Keep in mind "no zooming" but you'll have to zoom (slow) because shots must be composed and nothing waits. Steady handheld is essential and move around where possible to get a good viewpoint. Doing this will put you in most of the stills being taken during the ceremony, but only the stills photographer will care and anyway you're a relative. Incidentally, the stills person will have much of the running before and after the ceremony and you shoot around her/his activities.
After church capture lots of interactions between people -- parents being congratulated, friends chatting (most of the audio here will be marred by noise and perhaps wind, so will have to be substituted eg music and general crowd chatter). Remember that you can include stills.
Most of the work will be done during post and Vegas has a lot of power for making things better. Check out the wedding clips posted from time to time on this site, but use them as a lesson more than a guide. Don't rush post. You might give them a rough cut after their honeymoon and a final cut when you're satified (remember Michaelangelo: POPE: "Again, when will it be finished?" M: "When it is done!"). This job isn't being paid and a good job is the aim.
DSE tells that in his part of the USA people expect a cut of the wedding for showing at the reception, which I reckon is ridiculous -- whoever let that standard get established?
Make sure you can cutaway to parents at important points (they don't have to be taken at those points, but they have to be "in character" scene context).
A wedding is a fun time, a romantic time, a family and friends time. Do the best you can. A good wedding film requires the operator to be very comfortable with the equipment, be prepared, be quick thinking, have a clear plan for guidance, be able to improvise, and build a mental preliminary cut as shooting progresses.
If anyone tells you it's easy and just for old fogies, they don't know how to do it.
Oh yes, if you have respect for your clients then they will have respect for you and help you to get the job done. You can accept or ignore inputs as appropriate. And when they're not paying they'll be really happy with any reasonable result.

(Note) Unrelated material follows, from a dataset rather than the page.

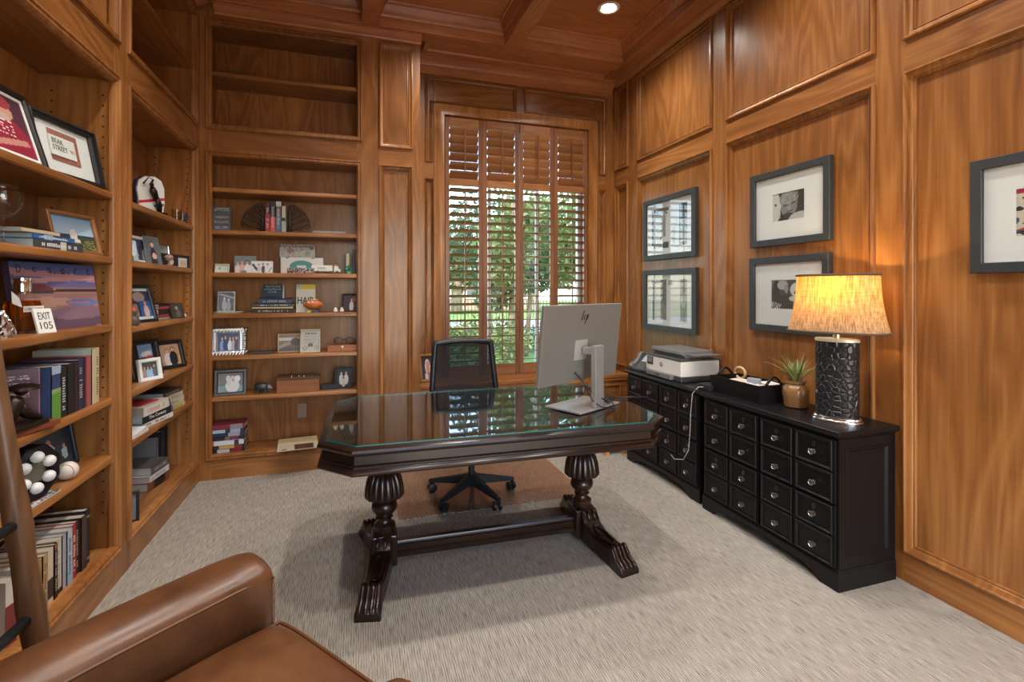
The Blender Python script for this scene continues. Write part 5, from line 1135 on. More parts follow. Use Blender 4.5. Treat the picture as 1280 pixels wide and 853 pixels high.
for q in range(5): MB(lambda a, b, c: (a, b, c)).lathe([(.018*math.sin(PI*i/8), -.018*math.cos(PI*i/8)) for i in range(9)], .022*math.cos(q*1.256+.3), 0, .030+.020*math.sin(q*1.256+.3), 12, sy=.6).build('leaf', GRN, T, smooth='all')
MB().box(-.012, .012, -.01, .01, 0, .016).build('stem', GRN, T)
g = 'dark books at the right end of the third shelf'
x = -.028
for lab, t_, h_, col, st_ in (('near-black book beside the ivory candle', .020, .195, (.012, .010, .012), None), ('dark plum book near the shelf end', .024, .20, (.045, .012, .018), [(.5, .7, (.10, .03, .03))]), ('navy book with a teal and white spine at the shelf end', .034, .205, (.012, .022, .04), [(.05, .38, (.40, .42, .45)), (.38, .56, (.03, .20, .20)), (.60, .95, (.10, .30, .38))])):
    book(lab, (x+t_/2, 4.225, S3), t_-.001, h_, .15, col, 0, False, g, stripe=st_); x += t_+.001
# fourth shelf
T = thing('tray', 'white scalloped dish under the portrait frame, fourth shelf', 'dish', (-.935, 4.262, S4), 0); MB().lathe([(0, 0), (.085, 0), (.098, .008), (.100, .010), (.096, .011), (.083, .005), (0, .005)], n=30, sx=1.05, sy=.75, mod=lambda z, a: 1+.03*math.cos(10*a)).build('dish', plain('white_china', (.72, .69, .62), .3), T, smooth=True)
im = paint(canvas(26, 32, (.10, .12, .15), (.09, .10, .12), .2), [('l', 0, .95, 1, .72, .05, (.3, .32, .36)), ('p', .35, .0, .8, (.32, .34, .36), (.5, .5, .5), (.2, .2, .2)), ('p', .65, .0, .72, (.28, .29, .30), (.5, .5, .5), (.2, .2, .2))]); BF('silver frame with a black and white portrait on the white dish', (-0.942, 4.240, 0.122, 0.158), S4+.011, 'silver', .014, im, rz=4, lean=R(7))
g = 'books stacked in the middle of the fourth shelf'
z = S4
for k, (col, t_, ln, dd, xx, lab, sp) in enumerate((((.015, .014, .014), .030, .30, .20, -.612, 'wide black book at the bottom of the middle stack', (.45, .42, .36)), ((.45, .34, .16), .017, .29, .19, -.618, 'thin golden spined book in the middle stack', None), ((.05, .05, .055), .022, .29, .19, -.612, 'thin black and silver book in the middle stack', (.5, .5, .5)), ((.022, .040, .068), .040, .232, .16, -.605, 'navy hardback lying on top of the middle stack', (.3, .33, .36)))):
    book(lab, (xx, 4.225+.006*k, z), t_, ln, dd, col, 0, True, g, spine=sp); z += t_+.0004
T = thing('book', 'navy book standing face out on the middle stack of the fourth shelf', 'book', (-.625, 4.285, z), R(-8), None, R(5)); MB().box(-.078, .072, .001, .022, 0, .112).build('cover', P_((.022, .048, .075)), T); MB().box(.0725, .079, .002, .021, .002, .112).build('pages', P_((.6, .58, .52)), T)
for k, (s_, w_) in enumerate((('What You Need', .11), ('to Know About the', .125), ('C.I.A.', .062))): lettering(s_, w_, .014 if k < 2 else .018, P_((.5, .55, .58)), T, (-.003, -.0004, .096-.021*k))
MB().box(-.06, .05, -.0005, .001, .004, .018).build('badge', P_((.01, .012, .016)), T)
cx, cy, w_, h_ = (-0.382, 4.250, 0.142, 0.223)
T = thing('programme', 'theatre programme with a yellow band reading HAIR, fourth shelf', 'programme', (cx, cy, S4), 0, None, R(5)); MB().box(-w_/2, w_/2, .001, .005, 0, h_).build('paper', P_((.45, .42, .35)), T)
MB().box(-w_/2+.034, w_/2, -.0005, .001, h_*.82, h_).build('yellow_band', P_((.52, .40, .02)), T); MB().box(-w_/2, -w_/2+.033, -.0005, .001, h_*.84, h_*.99).build('grey_box', P_((.33, .33, .36)), T)
lettering('HAIR', w_*.88, h_*.24, P_((.012, .012, .012)), T, (0, -.0004, h_*.43), bold=.02)
T = thing('football', 'small orange football with white print on a toy stand, fourth shelf', 'ball', (-.325, 4.232, S4), 0)
m = MB(lambda a, b, c: (c, b, a+.062)); m.lathe([(.041*math.cos(PI/2*i/8)**.8 if abs(i) < 8 else 0, .079*i/8) for i in range(-8, 9)], n=24); m.build('ball', plain('orange_leather', (.45, .115, .018), .4, noise=.25, nscale=60), T, smooth='all')
MB().box(-.045, .045, -.032, .03, .0, .018).build('stand', P_((.02, .045, .08)), T, bev=.002); MB().box(-.045, -.015, -.033, -.031, .0, .017).build('stand_badge', P_((.5, .36, .03)), T)
MB(lambda a, b, c: (a, b, c)).box(-.012, .036, -.014, .008, .1005, .1045).build('laces', P_((.65, .6, .55)), T); lettering('63', .042, .020, P_((.7, .66, .6)), T, (-.018, -.0375, .082), (R(60), 0, 0))
m = MB()
for a in (-.020, .020): m.tube([(-.215+a+.013*math.cos(q*PI/8), 4.25, S4+.058+.013*math.sin(q*PI/8)) for q in range(17)], .0022, 5)
m.tube([(-.235, 4.25, S4+.046), (-.225, 4.25, S4+.02), (-.215, 4.25, S4+.004), (-.205, 4.25, S4+.02), (-.195, 4.25, S4+.046)], .0022, 5); m.tube([(-.245, 4.24, S4+.003), (-.185, 4.24, S4+.003)], .003, 5)
tag(m.build('wire_ornament', plain('tarnished_wire', (.12, .14, .13), .4, .6), smooth='all'), 'twisted wire ornament between the football and the dark photo frame', 'ornament')
for k, (xx, lab) in enumerate(((-.158, 'white shell nearer the football, fourth shelf'), (-.11, 'white shell beside the dark photo frame'))):
    m = MB(); m.lathe([(0, 0), (.014, .002), (.018, .012), (.010, .030), (0, .042)], n=9, sy=.7); T = m.build('shell', plain('white_shell', (.66, .62, .55), .5), smooth=True); T.location = (xx, 4.225, S4); tag(T, lab, 'shell', 'white shells on the fourth shelf')
im = paint(canvas(34, 28, (.035, .02, .018), (.02, .014, .014), .3), [('p', .48, -.05, .85, (.50, .46, .45), SKIN, (.2, .06, .04)), ('e', .62, .72, .1, .16, (.22, .05, .04)), ('r', .72, 0, 1, 1, (.014, .014, .018)), ('r', .8, .75, .95, .8, (.4, .4, .42)), ('e', .85, .4, .05, .1, (.2, .14, .12))]); BF('dark photo frame tilted at the right end of the fourth shelf', (-.035, 4.27, .155, .150), S4, 'brown', .012, im, rz=-6, lean=R(10))
# fifth shelf
def braided():
    T = BF('wide silver braided frame with a wedding party, left end of the fifth shelf', (-0.927, 4.225, 0.217, 0.206), S5, 'silver', .040, paint(canvas(40, 26, (.03, .06, .15), (.02, .05, .12), .2), [('p', .2, -.05, .88, (.20, .27, .42), SKIN, (.05, .03, .02)), ('p', .36, -.05, .95, (.015, .05, .13), SKIN, (.05, .03, .02)), ('p', .58, -.05, .86, (.62, .62, .66), SKIN, (.2, .1, .05)), ('p', .74, -.05, .86, (.40, .36, .42), SKIN, (.2, .1, .05)), ('p', .9, -.05, .9, (.10, .06, .09), SKIN, (.05, .03, .02))]), rz=6, lean=R(8))
    w_, h_ = .262, .212
    m = MB(); k_ = 0
    N = 12
    for i in range(N):
        for (x0, z0, x1, z1) in ((-w_/2+w_*i/N, .004, -w_/2+w_*(i+1)/N, .036), (-w_/2+w_*i/N, h_-.036, -w_/2+w_*(i+1)/N, h_-.004)): m.tube([(x0, -.004, z0), ((x0+x1)/2, -.011, (z0+z1)/2), (x1, -.004, z1)], .0065, 5)
    for i in range(8):
        z0 = .034+(h_-.068)*i/8; z1 = .034+(h_-.068)*(i+1)/8
        for x0 in (-w_/2+.004, w_/2-.036): m.tube([(x0, -.004, z0), (x0+.016, -.011, (z0+z1)/2), (x0+.032, -.004, z1)], .0065, 5)
    m.build('braid', SILVER, T, smooth='all')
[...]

arem wrote on 10/7/2005, 8:00 AM
WOW. Thank you guys so much for all the responses. I'm gonna read it a couple more times to make sure I remember it all. :)

He's providing 2 or 3 Sony Digital8 cameras so I'll be able to get a couple angles. The wedding isn't until December so I still have time to do some planning.

Thanks again for everyone's help. This should be a good experience for me. :)

-Dan
Sonisfear wrote on 10/7/2005, 10:20 AM
Hey great advise on the site.

If you tell us what cam your using you can get more detailed advise. Ask them to rent a DVX100a.

Sonisfear wrote on 10/7/2005, 10:22 AM
Try not to use high 8 any Mini DV would be better than HI-8
corug7 wrote on 10/7/2005, 10:55 AM
Digital 8 is basically the same as miniDV, but using an 8mm tape instead of a 6mm tape. Shouldn't have any problem editing at all.

You may want to speak with the Photographer before the wedding as well, so that he will be aware of your position, especially if you are going to try going handheld at any time. It is unlikely, but you may run into a photographer who doesn't want you to use his shot compositions (poses) in your video. If this should happen, offer to include video of him composing his shots. This usually solves the problem, as they are worried more about you taking credit for the compositions than actually getting video of the photo shoot.